>>

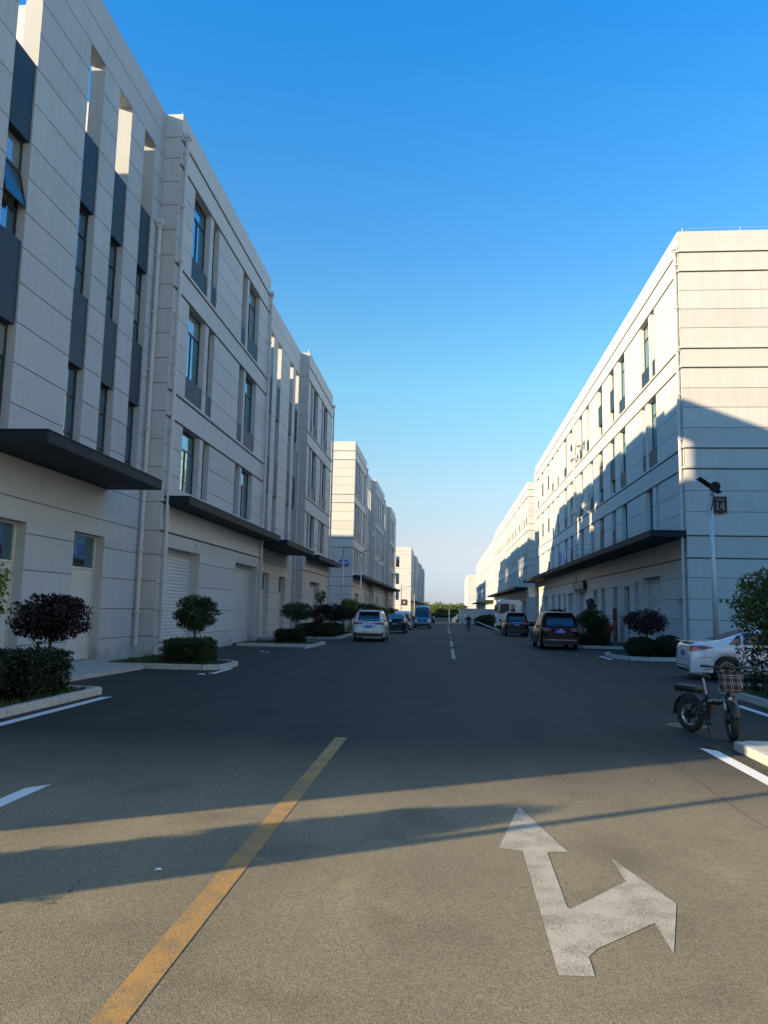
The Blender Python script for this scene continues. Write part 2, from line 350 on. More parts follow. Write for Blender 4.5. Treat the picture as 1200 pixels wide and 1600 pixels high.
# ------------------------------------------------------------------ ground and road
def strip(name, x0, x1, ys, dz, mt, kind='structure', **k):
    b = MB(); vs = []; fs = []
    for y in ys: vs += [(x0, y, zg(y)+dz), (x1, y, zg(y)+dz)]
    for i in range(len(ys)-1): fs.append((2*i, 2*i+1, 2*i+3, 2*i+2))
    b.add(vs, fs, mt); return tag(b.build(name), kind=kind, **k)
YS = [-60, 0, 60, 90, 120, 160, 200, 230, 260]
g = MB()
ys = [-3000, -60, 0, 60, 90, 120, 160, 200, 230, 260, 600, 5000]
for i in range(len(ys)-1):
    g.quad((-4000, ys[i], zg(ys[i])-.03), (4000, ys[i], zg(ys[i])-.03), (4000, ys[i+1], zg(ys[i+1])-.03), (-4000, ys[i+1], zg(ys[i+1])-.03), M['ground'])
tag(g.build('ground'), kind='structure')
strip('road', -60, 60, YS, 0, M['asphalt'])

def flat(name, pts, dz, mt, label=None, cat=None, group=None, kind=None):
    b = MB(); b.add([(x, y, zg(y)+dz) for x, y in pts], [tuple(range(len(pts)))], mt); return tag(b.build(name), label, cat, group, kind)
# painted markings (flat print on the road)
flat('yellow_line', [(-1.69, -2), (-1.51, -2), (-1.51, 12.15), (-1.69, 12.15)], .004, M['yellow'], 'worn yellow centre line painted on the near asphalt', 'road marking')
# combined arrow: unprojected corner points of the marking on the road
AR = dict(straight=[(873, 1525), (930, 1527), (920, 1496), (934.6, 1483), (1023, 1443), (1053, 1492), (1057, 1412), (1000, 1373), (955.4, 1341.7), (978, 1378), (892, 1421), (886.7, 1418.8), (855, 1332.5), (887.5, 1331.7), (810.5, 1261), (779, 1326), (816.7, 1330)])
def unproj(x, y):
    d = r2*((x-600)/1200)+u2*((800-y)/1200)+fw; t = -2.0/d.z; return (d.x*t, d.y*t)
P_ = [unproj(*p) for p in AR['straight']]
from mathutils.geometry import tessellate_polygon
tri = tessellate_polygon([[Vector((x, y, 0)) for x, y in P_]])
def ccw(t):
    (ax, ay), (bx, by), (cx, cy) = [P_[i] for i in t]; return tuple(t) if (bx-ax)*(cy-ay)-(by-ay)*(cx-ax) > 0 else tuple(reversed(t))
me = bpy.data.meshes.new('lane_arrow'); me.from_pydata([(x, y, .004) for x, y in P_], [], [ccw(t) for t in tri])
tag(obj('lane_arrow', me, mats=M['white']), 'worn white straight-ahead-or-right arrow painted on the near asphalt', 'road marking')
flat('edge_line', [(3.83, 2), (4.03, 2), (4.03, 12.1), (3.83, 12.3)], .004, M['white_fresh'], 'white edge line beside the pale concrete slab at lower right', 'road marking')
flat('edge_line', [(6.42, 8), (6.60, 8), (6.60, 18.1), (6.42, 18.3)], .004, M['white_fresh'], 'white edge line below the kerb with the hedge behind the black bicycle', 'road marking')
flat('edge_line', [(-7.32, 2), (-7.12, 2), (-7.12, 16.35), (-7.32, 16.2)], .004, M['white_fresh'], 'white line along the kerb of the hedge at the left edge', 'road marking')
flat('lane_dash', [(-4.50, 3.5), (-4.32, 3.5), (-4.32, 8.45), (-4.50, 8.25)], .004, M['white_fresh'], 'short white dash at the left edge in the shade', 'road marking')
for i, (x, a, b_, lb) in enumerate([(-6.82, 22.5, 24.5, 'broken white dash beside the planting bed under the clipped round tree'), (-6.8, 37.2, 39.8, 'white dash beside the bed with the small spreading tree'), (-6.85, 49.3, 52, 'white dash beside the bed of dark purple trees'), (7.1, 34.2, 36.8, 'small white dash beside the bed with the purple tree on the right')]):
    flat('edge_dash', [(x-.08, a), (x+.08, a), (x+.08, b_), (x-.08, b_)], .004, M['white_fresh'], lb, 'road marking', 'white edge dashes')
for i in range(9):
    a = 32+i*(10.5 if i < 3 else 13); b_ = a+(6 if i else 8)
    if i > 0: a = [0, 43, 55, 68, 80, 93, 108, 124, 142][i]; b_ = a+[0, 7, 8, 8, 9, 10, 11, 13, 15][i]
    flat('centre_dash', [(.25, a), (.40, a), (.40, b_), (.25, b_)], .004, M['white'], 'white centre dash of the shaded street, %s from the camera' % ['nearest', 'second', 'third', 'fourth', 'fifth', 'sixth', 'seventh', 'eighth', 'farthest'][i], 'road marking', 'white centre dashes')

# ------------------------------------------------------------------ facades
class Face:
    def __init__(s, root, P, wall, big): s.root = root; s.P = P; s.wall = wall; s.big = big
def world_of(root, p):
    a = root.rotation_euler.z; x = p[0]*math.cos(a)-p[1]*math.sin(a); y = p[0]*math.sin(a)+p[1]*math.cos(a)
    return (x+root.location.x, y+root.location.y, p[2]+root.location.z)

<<
>>

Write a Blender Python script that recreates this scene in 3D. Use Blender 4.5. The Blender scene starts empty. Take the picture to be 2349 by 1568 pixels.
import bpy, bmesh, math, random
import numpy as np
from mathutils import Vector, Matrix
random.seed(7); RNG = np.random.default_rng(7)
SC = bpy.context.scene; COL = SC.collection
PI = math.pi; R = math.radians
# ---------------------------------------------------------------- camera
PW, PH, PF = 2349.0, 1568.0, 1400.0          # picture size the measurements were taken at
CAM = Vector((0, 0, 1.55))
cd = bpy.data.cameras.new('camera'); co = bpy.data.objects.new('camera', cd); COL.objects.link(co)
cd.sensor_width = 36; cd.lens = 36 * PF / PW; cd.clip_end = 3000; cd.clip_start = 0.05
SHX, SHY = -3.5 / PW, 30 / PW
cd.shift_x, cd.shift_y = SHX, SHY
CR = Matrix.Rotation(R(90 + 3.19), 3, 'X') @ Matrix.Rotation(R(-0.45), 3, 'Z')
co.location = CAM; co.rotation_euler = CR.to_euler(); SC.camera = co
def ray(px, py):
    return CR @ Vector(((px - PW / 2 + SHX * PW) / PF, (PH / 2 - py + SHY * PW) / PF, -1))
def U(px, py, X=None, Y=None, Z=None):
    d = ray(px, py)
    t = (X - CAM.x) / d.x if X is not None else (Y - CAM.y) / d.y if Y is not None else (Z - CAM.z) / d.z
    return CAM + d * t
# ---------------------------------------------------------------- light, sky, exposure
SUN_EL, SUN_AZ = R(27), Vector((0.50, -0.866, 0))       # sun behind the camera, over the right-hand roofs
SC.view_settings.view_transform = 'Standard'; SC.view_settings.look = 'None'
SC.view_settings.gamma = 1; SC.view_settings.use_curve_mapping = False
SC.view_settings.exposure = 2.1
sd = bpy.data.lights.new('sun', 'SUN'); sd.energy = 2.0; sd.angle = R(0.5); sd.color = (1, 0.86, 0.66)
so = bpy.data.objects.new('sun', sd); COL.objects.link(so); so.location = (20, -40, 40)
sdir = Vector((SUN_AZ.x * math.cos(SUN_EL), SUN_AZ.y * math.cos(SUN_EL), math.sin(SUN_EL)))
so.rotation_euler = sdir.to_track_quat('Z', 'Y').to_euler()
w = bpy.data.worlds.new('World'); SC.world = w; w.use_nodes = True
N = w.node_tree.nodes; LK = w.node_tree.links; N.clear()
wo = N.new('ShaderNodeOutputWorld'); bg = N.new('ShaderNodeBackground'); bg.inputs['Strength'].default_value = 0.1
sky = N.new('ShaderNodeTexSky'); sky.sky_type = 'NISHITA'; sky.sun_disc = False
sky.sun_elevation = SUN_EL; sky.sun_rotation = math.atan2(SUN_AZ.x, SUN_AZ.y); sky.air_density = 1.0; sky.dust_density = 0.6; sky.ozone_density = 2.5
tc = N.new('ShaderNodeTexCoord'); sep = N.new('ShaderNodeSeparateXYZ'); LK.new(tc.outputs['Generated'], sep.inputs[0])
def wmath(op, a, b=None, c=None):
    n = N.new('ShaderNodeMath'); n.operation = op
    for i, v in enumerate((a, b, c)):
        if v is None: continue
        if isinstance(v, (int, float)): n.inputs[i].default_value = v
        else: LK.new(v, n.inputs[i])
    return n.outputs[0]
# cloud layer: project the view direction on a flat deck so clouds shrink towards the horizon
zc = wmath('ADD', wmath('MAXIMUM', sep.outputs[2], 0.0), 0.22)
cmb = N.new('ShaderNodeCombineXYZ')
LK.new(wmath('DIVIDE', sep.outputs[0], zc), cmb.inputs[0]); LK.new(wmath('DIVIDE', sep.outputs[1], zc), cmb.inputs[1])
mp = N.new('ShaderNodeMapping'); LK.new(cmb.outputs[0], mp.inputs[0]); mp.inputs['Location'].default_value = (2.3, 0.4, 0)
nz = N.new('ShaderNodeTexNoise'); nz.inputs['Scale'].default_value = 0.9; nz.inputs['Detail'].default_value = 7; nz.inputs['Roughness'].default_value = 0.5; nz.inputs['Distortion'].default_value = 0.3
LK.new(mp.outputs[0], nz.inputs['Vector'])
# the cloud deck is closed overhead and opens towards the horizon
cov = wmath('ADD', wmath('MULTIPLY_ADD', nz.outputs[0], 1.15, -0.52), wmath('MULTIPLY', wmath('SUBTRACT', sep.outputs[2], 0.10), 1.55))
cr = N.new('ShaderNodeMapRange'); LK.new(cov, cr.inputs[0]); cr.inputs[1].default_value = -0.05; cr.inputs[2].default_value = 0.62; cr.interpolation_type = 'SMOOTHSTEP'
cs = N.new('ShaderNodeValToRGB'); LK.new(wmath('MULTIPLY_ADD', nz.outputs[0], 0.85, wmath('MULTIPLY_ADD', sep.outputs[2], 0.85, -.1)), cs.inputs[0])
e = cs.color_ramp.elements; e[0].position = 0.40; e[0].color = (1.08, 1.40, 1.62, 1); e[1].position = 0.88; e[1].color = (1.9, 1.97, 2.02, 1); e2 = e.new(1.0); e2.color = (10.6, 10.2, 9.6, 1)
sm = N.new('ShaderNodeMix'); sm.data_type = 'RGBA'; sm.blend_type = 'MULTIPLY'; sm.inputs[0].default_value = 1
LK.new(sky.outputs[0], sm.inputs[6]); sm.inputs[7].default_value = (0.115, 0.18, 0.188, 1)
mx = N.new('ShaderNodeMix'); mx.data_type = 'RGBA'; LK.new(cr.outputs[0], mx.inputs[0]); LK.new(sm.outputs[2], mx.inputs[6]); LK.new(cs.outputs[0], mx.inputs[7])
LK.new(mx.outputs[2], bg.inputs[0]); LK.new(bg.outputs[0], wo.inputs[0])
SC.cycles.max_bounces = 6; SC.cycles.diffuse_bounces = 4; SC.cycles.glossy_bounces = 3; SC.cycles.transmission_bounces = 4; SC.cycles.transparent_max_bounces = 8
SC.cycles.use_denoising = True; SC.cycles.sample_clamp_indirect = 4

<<
>>

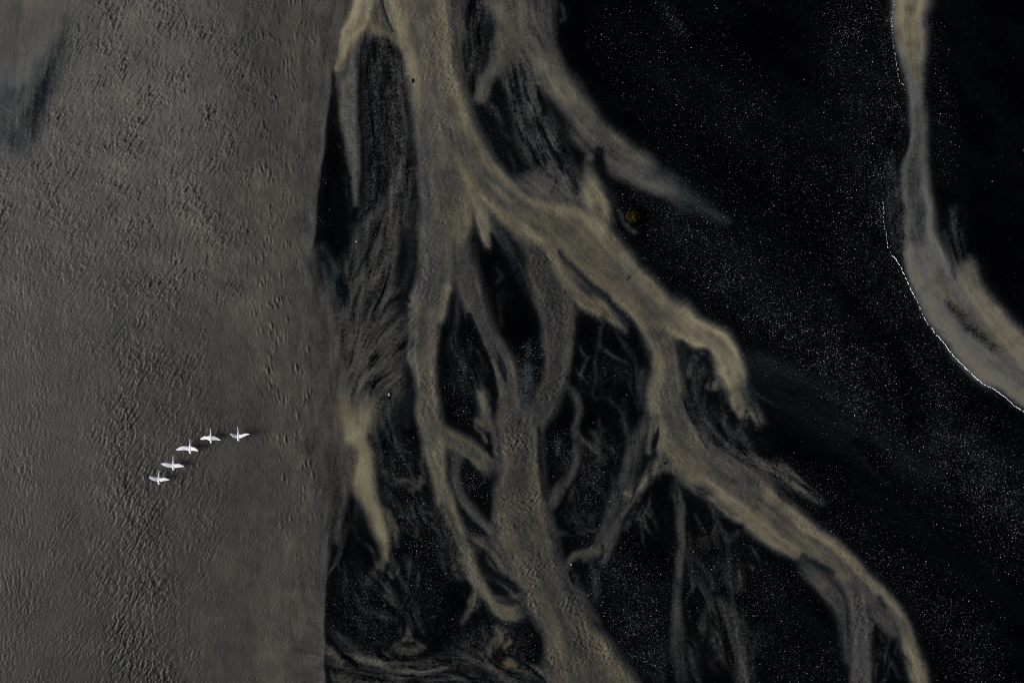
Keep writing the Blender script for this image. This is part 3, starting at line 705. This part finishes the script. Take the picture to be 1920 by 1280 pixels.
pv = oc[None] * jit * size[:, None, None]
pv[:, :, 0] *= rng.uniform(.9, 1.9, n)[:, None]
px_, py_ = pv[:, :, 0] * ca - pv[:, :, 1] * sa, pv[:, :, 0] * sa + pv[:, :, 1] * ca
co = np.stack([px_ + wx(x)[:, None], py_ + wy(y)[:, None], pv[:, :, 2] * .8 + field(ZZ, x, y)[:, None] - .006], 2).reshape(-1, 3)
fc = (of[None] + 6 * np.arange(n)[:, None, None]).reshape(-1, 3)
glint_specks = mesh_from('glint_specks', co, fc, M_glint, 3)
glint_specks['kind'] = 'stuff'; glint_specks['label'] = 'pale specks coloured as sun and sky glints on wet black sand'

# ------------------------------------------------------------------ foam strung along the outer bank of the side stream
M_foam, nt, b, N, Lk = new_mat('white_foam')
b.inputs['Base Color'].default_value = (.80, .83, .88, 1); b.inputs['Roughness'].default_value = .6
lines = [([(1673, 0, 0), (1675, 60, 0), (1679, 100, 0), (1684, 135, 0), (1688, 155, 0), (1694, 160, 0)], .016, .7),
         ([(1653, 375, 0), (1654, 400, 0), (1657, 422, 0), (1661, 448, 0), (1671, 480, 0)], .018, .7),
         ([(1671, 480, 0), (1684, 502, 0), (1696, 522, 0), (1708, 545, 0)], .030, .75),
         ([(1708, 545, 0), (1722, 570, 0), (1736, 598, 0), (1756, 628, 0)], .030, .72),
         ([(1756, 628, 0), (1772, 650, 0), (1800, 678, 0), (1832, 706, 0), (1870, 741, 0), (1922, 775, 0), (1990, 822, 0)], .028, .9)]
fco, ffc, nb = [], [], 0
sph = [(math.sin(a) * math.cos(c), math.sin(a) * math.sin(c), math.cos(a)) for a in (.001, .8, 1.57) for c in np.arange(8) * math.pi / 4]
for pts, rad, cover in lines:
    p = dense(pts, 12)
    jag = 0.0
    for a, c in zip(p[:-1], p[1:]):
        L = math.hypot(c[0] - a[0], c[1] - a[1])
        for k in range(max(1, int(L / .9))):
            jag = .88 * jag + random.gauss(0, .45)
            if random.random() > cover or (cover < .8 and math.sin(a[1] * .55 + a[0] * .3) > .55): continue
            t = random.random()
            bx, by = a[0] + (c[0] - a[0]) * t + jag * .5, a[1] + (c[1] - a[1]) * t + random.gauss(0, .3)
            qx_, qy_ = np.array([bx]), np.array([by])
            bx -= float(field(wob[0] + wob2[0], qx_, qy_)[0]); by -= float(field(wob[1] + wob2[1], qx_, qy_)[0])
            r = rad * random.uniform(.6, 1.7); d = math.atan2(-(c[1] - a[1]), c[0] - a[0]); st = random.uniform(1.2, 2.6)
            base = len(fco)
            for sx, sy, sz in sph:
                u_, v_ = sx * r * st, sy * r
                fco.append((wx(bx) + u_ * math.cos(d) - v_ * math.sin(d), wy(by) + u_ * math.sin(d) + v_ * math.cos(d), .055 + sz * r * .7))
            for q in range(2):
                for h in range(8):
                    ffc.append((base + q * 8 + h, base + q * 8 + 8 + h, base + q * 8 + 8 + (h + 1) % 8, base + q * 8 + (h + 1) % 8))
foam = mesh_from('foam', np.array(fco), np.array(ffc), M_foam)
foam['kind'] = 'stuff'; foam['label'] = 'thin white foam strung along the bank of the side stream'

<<

(PROBLEM DETAILS): In the records above, find each line holding "Blender" and copy it.

(EXERCISE RESULT):
The Blender Python script for this scene continues. Write part 2, from line 350 on. More parts follow. Write for Blender 4.5. Treat the picture as 1200 pixels wide and 1600 pixels high.
Write a Blender Python script that recreates this scene in 3D. Use Blender 4.5. The Blender scene starts empty. Take the picture to be 2349 by 1568 pixels.
Keep writing the Blender script for this image. This is part 3, starting at line 705. This part finishes the script. Take the picture to be 1920 by 1280 pixels.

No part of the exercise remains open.